Son exemple prouvera vraisemblablement dans la suite, que beaucoup d’esprit, beaucoup d’Ouvrages & beaucoup de vogue, ne sont rien moins que des titres solides pour une réputation durable.
Après avoir lu ses Odes, ses Héroïdes, ses Contes, ses Fables, ses Romans, ses Comédies, ses Tragédies, son Poëme sur la déclamation, les Lecteurs éclairés sont forcés de regarder tant de Productions, comme des especes de phosphores qui éblouissent un instant, pour se perdre ensuite dans l’obscurité. La plupart de ces Ouvrages péchent par le choix du sujet, les autres par le plan ou l’exécution, tous par le défaut de naturel & de simplicité.
Ce n’est pas que M. Dorat n’eût du mérite & du talent : ses Pieces fugitives ont un ton & une physionomie qui lui sont particuliers & le distinguent honorablement de la foule des Poëtes de nos jours. Elles offrent en effet une tournure d’esprit agréable, de la finesse, des détails piquans, des comparaisons ingénieuses, des images riantes, un coloris brillant, une touche délicate & facile, & une peinture assez vraie des travers aimables qui caractérisent notre Nation. Mais tous ces dons d’un esprit agréable sont-ils suffisans pour se soutenir, & peut-on ignorer que rien n’est plus sujet à perdre ses charmes ? Il faut, pour être assuré de toujours plaire, s’attacher à des ressorts plus essentiels & plus solides, c’est-à-dire, à ce naturel qui survit à tout, à cette chaleur vivifiante, à ce moëlleux séduisant & flatteur, qui naissent de la force du sentiment, & que l’esprit ne sauroit jamais suppléer. Les Poésies des Chaulieu, des Voltaire, des Gresset, ne subsisteront jamais que par ces heureux & véritables principes de vie. Ces Poëtes n’ont exprimé que ce qu’ils sentoient avec vivacité [au moins pour le moment] ; par-là, ils ont su captiver & intéresser. M. Dorat, au contraire, n’exprimoit que ce qu’il voyoit, & ce qu’il voyoit ne paroît pas avoir affecté son cœur ; les objets ne faisoient tout au plus que l’effleurer.

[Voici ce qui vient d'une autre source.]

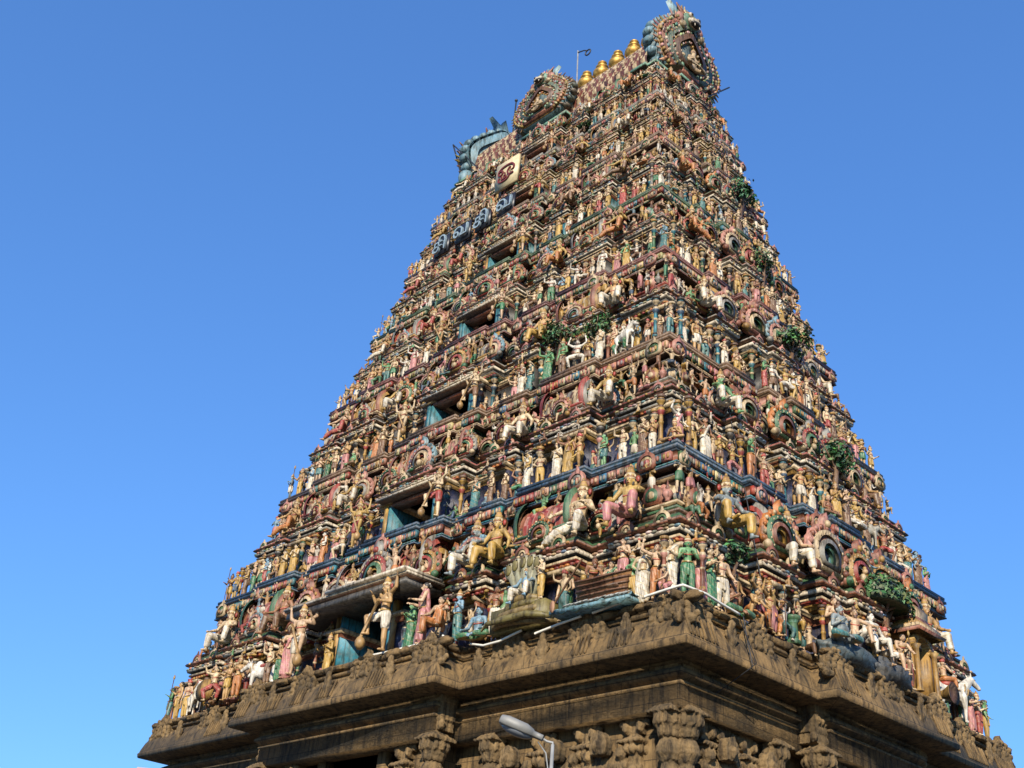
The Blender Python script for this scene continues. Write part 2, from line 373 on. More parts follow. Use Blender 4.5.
# ------------------------------------------------------------------ statue library (unit stature, faces -y, feet/seat at z=0)
def nrm(v): v=np.array(v,float); return v/np.linalg.norm(v)
POSES={ # legs: (thigh,shin) for x<0 then x>0 ; arms the same ; hands
 'joined':dict(legs=[((-.06,0,-1),(0,.02,-1)),((.06,0,-1),(0,.02,-1))],arms=[((-.35,-.1,-1),(.75,-.75,.45)),((.35,-.1,-1),(-.75,-.75,.45))]),
 'raised':dict(hx=.03,legs=[((-.08,-.02,-1),(-.02,.03,-1)),((.1,-.1,-1),(.04,.1,-1))],arms=[((-.7,-.1,.3),(.15,-.3,1)),((.4,-.05,-1),(.1,-.6,-.7))]),
 'hip':dict(hx=-.03,legs=[((-.05,0,-1),(0,.02,-1)),((.16,-.1,-1),(.03,.1,-1))],arms=[((-.7,.1,-.8),(.85,-.35,-.5)),((.3,-.1,-1),(.2,-.8,.3))]),
 'staff':dict(legs=[((-.1,0,-1),(-.02,.02,-1)),((.1,-.05,-1),(.03,.05,-1))],arms=[((-.6,-.2,-.7),(-.3,-.75,.55)),((.35,0,-1),(.05,-.25,-1))],staff=True),
 'lowered':dict(legs=[((-.06,0,-1),(0,.02,-1)),((.08,-.08,-1),(0,.08,-1))],arms=[((-.25,0,-1),(-.02,-.3,-1)),((.28,0,-1),(-.1,-.7,-.5))]),
 'offering':dict(legs=[((-.05,0,-1),(0,.02,-1)),((.07,-.06,-1),(0,.06,-1))],arms=[((-.2,-.35,-1),(.25,-1,.1)),((.2,-.35,-1),(-.25,-1,.1))],yaw=.5),
 'dance':dict(pz=.44,legs=[((-.8,-.35,-.55),(.35,.1,-1)),((.8,-.35,-.55),(-.3,.1,-1))],arms=[((-.9,-.1,.25),(-.2,-.4,.9)),((.9,-.1,-.1),(-.2,-.9,-.2))]),
 'leglift':dict(hx=.03,legs=[((-.75,-.75,.0),(.25,.1,-1)),((.06,0,-1),(.02,.04,-1))],arms=[((-.8,-.15,-.3),(.1,-.6,.8)),((.55,-.1,-.9),(-.7,-.7,.1))],arms2=[((-.75,.1,.45),(-.1,-.1,1)),((.8,.1,.4),(.15,-.1,1))],club=True),
 'crosslegged':dict(pz=.085,legs=[((-.85,-.55,-.06),(.95,-.25,-.03)),((.85,-.55,-.02),(-.95,-.25,-.03))],arms=[((-.35,-.1,-1),(.75,-.75,.5)),((.35,-.1,-1),(-.75,-.75,.5))]),
 'meditating':dict(pz=.085,legs=[((-.85,-.55,-.06),(.95,-.25,-.03)),((.85,-.55,-.02),(-.95,-.25,-.03))],arms=[((-.4,-.1,-1),(.0,-.9,-.45)),((.4,-.1,-1),(.0,-.9,-.45))]),
 'sitting':dict(pz=.075,lean=(.06,.05,1),legs=[((-.3,-.95,.02),(.05,-.1,-1)),((.50,-.72,.52),(.05,-.20,-1))],arms=[((-.55,-.25,-.8),(-.1,-.8,-.35)),((.60,-.45,-.45),(.25,-.75,-.3))]),
 'sittingboth':dict(pz=.07,legs=[((-.35,-.93,.03),(-.05,-.15,-1)),((.35,-.93,.03),(.1,-.05,-1))],arms=[((-.5,-.3,-.8),(.1,-.8,-.3)),((.6,.05,-.8),(.25,-.45,-.85))]),
 'stretched':dict(pz=.10,legs=[((-.85,-.45,-.35),(-.75,-.2,-.65)),((.45,-.85,.15),(-.1,-.05,-1))],arms=[((-.85,-.1,-.4),(-.7,-.5,-.4)),((.55,-.2,-.8),(-.2,-.8,.2))],lean=(.12,0,1)),
 'overhead':dict(pz=.40,legs=[((-.7,-.55,-.45),(.25,.25,-1)),((.7,-.55,-.45),(-.25,.25,-1))],arms=[((-.75,-.1,.5),(.25,.05,1)),((.75,-.1,.5),(-.25,.05,1))]),
 'bending':dict(pz=.30,lean=(.15,-.5,.85),legs=[((-.35,-.9,.05),(.05,.35,-1)),((.35,-.75,-.4),(.1,.45,-.9))],arms=[((-.2,-.5,-.85),(.1,-.8,-.5)),((.25,-.5,-.85),(-.1,-.8,-.5))]),
}
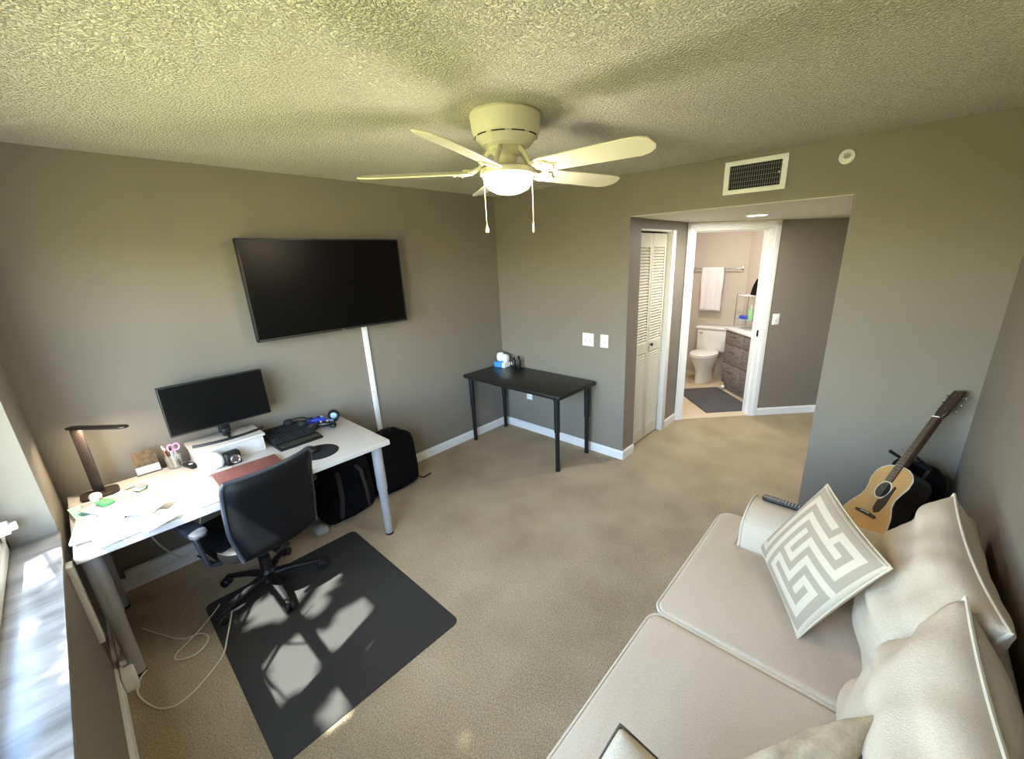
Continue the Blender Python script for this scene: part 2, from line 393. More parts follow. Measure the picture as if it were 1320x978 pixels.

Sa Muse, à qui voudroit s’en former une idée, offriroit assez l’image d’une femme plus jolie qu’intéressante, sans cesse occupée à plaire, & plaisant en effet à ceux qui préferent l’Art à la Nature, l’esprit à la sensibilité, le ton pétillant & cavalier à la modestie & à la pudeur ; ou, pour se la peindre plus exactement, elle annonce le caractere & les manéges d’une Coquette, qui, au milieu de son changement perpétuel d’ajustemens, de fantaisies, de conversation & de cercle, a toujours la même façon de s’habiller, la même démarche, les mêmes manieres, le même jargon. Entraînée par son naturel, elle ne se porte que vers les plaisirs faciles, & les goûte sans que le cœur soit de la partie. Elle est toujours spirituelle, souvent gaie, quelquefois raisonnable, mais par caprice.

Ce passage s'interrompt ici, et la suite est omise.